I wish I’d tried harder to talk Jason out of the rest day, but figured he knew best and we’d be able to cap off the trip with a mondo ride the next day. For the current day’s outing, Jim suggested Red Warrior, which neither of us had done and was at the top of my list. Every time I told someone I’d ridden in Sun Valley, they’d ask: Didja do Red Warrior? I began to feel like a tourist who’d gone to Athens and not seen the Acropolis. The route of choice took us up to Lodgepole Pine, then Mars Ridge, then back down Red Warrior. It looked like a good ride. It turned out to be something a whole lot better.

The ride begins with a creek crossing where your feet just have to get wet. Then there is a gentle climb with innumerable shallower creek crossings. Finally you start some serious climbing up Lodgepole, past Mahoney and to the ridge.

Jim and I had done Mars Ridge the year earlier, but I’d forgotten the nasty hike-a-bike sections and, for that matter, the astounding 360-degree view at the top. I’ve been on a lot of 360s, including most of Washington’s, and while the experience at, say, Juniper Ridge with its 4 peaks is uniquely inspiring, Mars Ridge goes everything a few steps further. First there’s the stark quality of the rock itself. The eerie sienna red, devoid of trees and shrubs, bracketed by mountain ranges all around, and mountain ranges beyond mountain ranges, and views for hundreds of miles. Wow. And the price of admission is just a couple of grunts up scree-laden risers.

It’s times like this I want to spend the rest of my life on a mountain bike. We stood there taking it all in and put off as long as we could the start of the descent. When you’re riding you always want to keep moving. But there are times when your head says stay just a little bit longer.

From the crest you ride down a straight and fast roller, then wind up some switchbacks, then down again, and up and so on. Eventually you come to the crossroads with Red Warrior. This is the section listed on the map as “Downhill Only,” and on the ride up I’d wondered why. In NorCal what that usually means is that hikers have managed to get what would otherwise be a great trail closed on the downhill direction to riders.

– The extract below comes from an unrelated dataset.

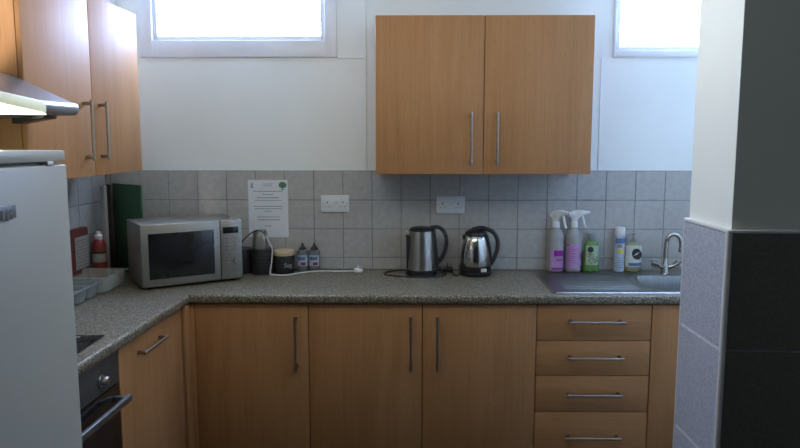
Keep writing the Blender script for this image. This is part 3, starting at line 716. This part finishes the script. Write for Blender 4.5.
t = thing('aerosol_can', 'slim pale blue aerosol can with white cap and yellow print', 'aerosol', (1.102, -.050, .9155))
b = MB().lathe([(.024, 0), (.0265, .003), (.0265, .178), (.0245, .184), (.024, .186)], n=36).build('can_body', M['canblue'], t)
MB().lathe([(.0255, .185), (.0262, .188), (.0255, .220), (.023, .226), (0, .227)], n=32).build('cap', M['white'], t)
wrap(.0265, .145, .172, -PI*.85, -PI*.15).build('blue_print', M['blue'], b)
wrap(.0265, .092, .120, -PI*.70, -PI*.25).build('yellow_print', M['yellow'], b)
tp = MB()
for k in range(5): tp.add(wrap(.0266, .022+k*.012, .025+k*.012, -PI*.75, -PI*.25).bm)
tp.add(wrap(.0266, .124, .140, -PI*.7, -PI*.42).bm)
tp.build('print', M['inkg'], b)

t = thing('soap_dispenser', 'clear pump soap bottle with a black oval on its white label', 'soap bottle', (1.172, -.050, .9155))
b = MB().lathe([(.036, 0), (.041, .004), (.043, .04), (.043, .09), (.039, .120), (.028, .140), (.014, .150), (.013, .156)], n=36, sy=.62).build('body', M['yliq'], t, 50)
MB().lathe([(.016, .153), (.016, .166), (.010, .169), (.005, .170), (.005, .186), (.011, .188), (.012, .196), (0, .198)], n=24).tube([(0, 0, .191), (-.018, -.006, .194), (-.032, -.010, .189)], [.006, .005, .004], 10).build('pump', M['bottleclear'], t)
l = wrap(.0432, .026, .135, -PI*.86, -PI*.06, sy=.625).build('label', M['soaplab'], b)
def ov(R, r, z, sx=1.0):
    return MB().lathe([(r, 0), (R, 0), (R, .0013), (r, .0013)], n=28, cap=False, sx=1.0, sy=1.25, mtx=Matrix.Translation((.010, -.0272, z)) @ Matrix.Rotation(.0, 4, 'Y') @ Matrix.Rotation(PI/2, 4, 'X'))
o = MB().lathe([(0, 0), (.024, 0), (.024, .0013), (0, .0013)], n=28, sy=1.2, mtx=Matrix.Translation((.011, -.0272, .092)) @ Matrix.Rotation(-.4, 4, 'Y') @ Matrix.Rotation(PI/2, 4, 'X')).build('black_oval', M['ink'], l)
MB().prism([(-.010, .082), (.004, .090), (.004, .094), (.030, .106), (.016, .096), (.016, .090)], -.0292, -.0282, axis=1).build('pale_flash', M['soaplab'], o)
wrap(.0437, .030, .046, -PI*.72, -PI*.10, sy=.625).build('blue_print', M['blue'], l)

# ------------------------------------------------------------------ things between fridge and corner
# shallow cutlery tray with rounded compartments (one moulding)
t = thing('cutlery_tray', 'grey plastic cutlery tray with rounded compartments beside the fridge', 'tray', (-1.420, -.800, .911))
def hollow(m, x0, x1, yy0, yy1, z0, z1, r, w=.003):
    """open tub: rounded floor, thin walls, built as nested rounded-rect rings"""
    b = bmesh.new(); rings = []
    def rr(ins, z, n=5):
        out = []; rad = max(r-ins, .004)
        for (cx, cy, a) in ((x1-ins-rad, yy1-ins-rad, 0), (x0+ins+rad, yy1-ins-rad, PI/2), (x0+ins+rad, yy0+ins+rad, PI), (x1-ins-rad, yy0+ins+rad, 1.5*PI)):
            for k in range(n+1): aa = a+k*PI/2/n; out.append(b.verts.new((cx+rad*math.cos(aa), cy+rad*math.sin(aa), z)))
        return out
    hh = z1-z0
    for ins, z in ((.020, z0), (.011, z0+.06*hh), (.006, z0+.25*hh), (0.0, z1), (w, z1), (w+.006, z0+.25*hh+.001), (w+.011, z0+.06*hh+w), (.020+w, z0+w)): rings.append(rr(ins, z))
    for A, B in zip(rings, rings[1:]):
        for k in range(len(A)): b.faces.new((A[k], A[(k+1) % len(A)], B[(k+1) % len(A)], B[k]))
    b.faces.new(rings[0][::-1]); b.faces.new(rings[-1])
    bmesh.ops.recalc_face_normals(b, faces=b.faces[:]); m.add(b)
m = MB()
for k in range(4): hollow(m, -.105, .105, -.225+k*.105, -.128+k*.105, 0, .062, .030)
m.box(-.112, .112, -.232, -.224, .056, .063, .002).box(-.112, .112, .187, .195, .056, .063, .002)
m.box(-.112, -.104, -.232, .195, .056, .063, .002).box(.104, .112, -.232, .195, .056, .063, .002)
for k in range(3): m.box(-.105, .105, -.129+k*.105, -.119+k*.105, .057, .063, .001)
m.build('moulding', M['tray'], t)
m = MB(); hollow(m, -.100, .110, -.115, .115, 0, .072, .025)
m.box(-.104, .116, -.121, -.113, .068, .073, .002).box(-.104, .116, .113, .121, .068, .073, .002).box(.108, .116, -.121, .121, .068, .073, .002).box(-.104, -.097, -.121, .121, .068, .073, .002)
o = m.build('food_container', M['clear']); o.location = (-1.405, -.478, .911); tag(o, 'clear plastic food container on the worktop behind the cutlery tray', 'container')

t = thing('carton', 'dull red carton with a pale printed label against the left wall tiles', 'carton', (-1.500, -.360, .911), math.radians(90))
MB().box(-.11, .06, -.0, .028, 0, .262, .003).build('box', M['reddark'], t)
l = MB().box(-.075, .055, -.0012, .0005, .075, .225).build('label', M['cream'], t)
random.seed(5)
for k in range(9):
    m = MB(); x = -.066
    while x < .045:
        w = random.uniform(.006, .02); m.box(x, min(x+w, .048), -.0018, -.001, .088+k*.0145, .093+k*.0145); x += w+.005
    m.build('printed_line', M['inkg'], l)
t = thing('sauce_bottle', 'red sauce bottle with white cap between the carton and the boards', 'bottle', (-1.476, -.245, .911))
b = MB().lathe([(.030, 0), (.034, .004), (.034, .15), (.031, .172), (.024, .188), (.016, .196)], n=32).build('body', M['red'], t)
MB().lathe([(.0175, .194), (.0175, .210), (.012, .216), (.010, .232), (0, .234)], n=24).build('cap', M['white'], t)
wrap(.034, .085, .125, -PI*.95, -PI*.05).build('label', M['cream'], b)
wrap(.034, .127, .137, -PI*.95, -PI*.05).build('dark_band', M['ink'], b)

But Red Warrior is downhill only because it’d be nothing but a hike with wheels going up. The thing is steep. And rocky. And loose. Into the first couple of sections I was already going too fast for the Turner, whose tail was bouncing around like there was silly putty in the rear tire. They say to learn to let the bike do the leading, which is great until the bike leads you into a tree. I was trying to rein the Turner in. But at the same time, I was having way too much fun to want to slow down.

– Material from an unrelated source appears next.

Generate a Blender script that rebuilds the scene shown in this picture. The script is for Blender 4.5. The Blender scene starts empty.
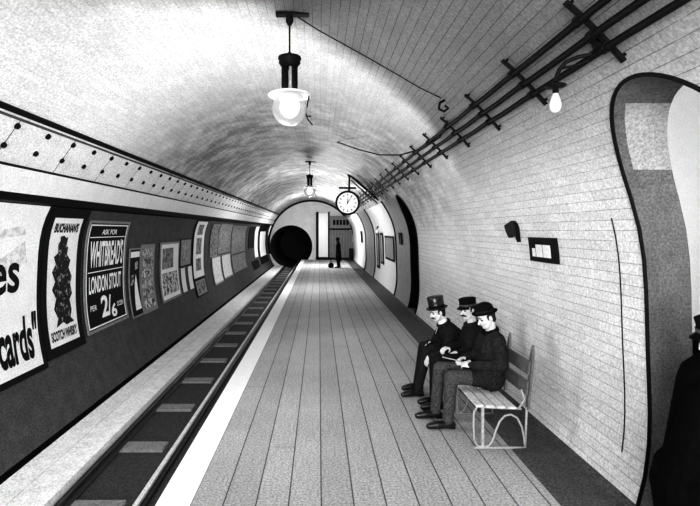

A couple of weeks earlier I’d ridden one of my favorite downhills anywhere, Mr. Toad’s Wild Ride (Saxon Creek) at Lake Tahoe. Red Warrior has to rank close behind Toad’s. It’s not quite as sphincter-clenching and hairball as Toad’s. But it’s steep and it’s long. At the bottom I was laughing out loud and whooping like a kid on a carny ride. Hey, can we do that one again? Jim gave me a high-five and shouted, “If that’s what you call too much of the same, give me more!”

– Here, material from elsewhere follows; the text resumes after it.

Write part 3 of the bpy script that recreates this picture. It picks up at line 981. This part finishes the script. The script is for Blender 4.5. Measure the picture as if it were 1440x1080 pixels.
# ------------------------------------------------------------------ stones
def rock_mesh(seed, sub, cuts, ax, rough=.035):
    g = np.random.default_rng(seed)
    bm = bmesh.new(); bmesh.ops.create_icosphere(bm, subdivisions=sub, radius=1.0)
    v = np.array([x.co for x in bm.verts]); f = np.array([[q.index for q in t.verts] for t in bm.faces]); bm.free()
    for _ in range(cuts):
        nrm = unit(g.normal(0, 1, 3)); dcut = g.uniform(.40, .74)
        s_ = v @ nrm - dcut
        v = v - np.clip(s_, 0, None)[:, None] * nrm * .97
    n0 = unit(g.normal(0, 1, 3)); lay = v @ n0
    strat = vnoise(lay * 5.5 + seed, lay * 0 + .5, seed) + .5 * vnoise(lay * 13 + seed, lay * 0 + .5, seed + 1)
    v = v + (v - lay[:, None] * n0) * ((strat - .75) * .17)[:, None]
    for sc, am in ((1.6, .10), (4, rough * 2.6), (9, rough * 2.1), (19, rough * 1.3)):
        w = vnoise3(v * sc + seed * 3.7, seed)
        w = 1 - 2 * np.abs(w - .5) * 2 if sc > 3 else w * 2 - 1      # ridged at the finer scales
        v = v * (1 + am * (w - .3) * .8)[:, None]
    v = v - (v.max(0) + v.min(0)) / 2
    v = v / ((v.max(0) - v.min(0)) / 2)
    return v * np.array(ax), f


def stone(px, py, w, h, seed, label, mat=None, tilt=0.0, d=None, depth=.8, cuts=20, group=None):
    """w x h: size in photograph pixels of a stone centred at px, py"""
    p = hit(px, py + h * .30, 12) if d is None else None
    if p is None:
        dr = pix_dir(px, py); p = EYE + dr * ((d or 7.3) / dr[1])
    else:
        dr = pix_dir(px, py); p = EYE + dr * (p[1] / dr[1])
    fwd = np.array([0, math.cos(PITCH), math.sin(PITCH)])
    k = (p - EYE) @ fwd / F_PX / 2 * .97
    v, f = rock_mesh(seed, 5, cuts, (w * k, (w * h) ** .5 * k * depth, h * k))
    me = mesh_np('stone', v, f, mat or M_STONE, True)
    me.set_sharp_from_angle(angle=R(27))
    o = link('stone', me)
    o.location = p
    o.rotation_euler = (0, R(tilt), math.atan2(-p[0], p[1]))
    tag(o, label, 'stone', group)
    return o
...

After the ride we checked out the hot springs, then drove back to town. When we got to the campsite, we found no trace of Jason. No car, no tent. Just a note on the campsite marker. I knew right away what it would say. Jason had left for Seattle. Too much to do back home, he said. He was planning a big ride in Switzerland and needed to pull together the loose ends.

I felt pretty bad, figuring Jason’s Dream Trip had kind of disintegrated from my bullheadedness. We do what we do. I left him voice mail apologizing and saying I hoped he didn’t hate us. When I finally got to talk with him, Jason was pretty cool about the whole thing. For those of us who tend to live in pigeon holes, Jason’s free-spiritedness can be kind of unsettling. But you can’t deny it: If your life had worked out that you could live every day exactly the way you wanted to, why would you bother with anything else?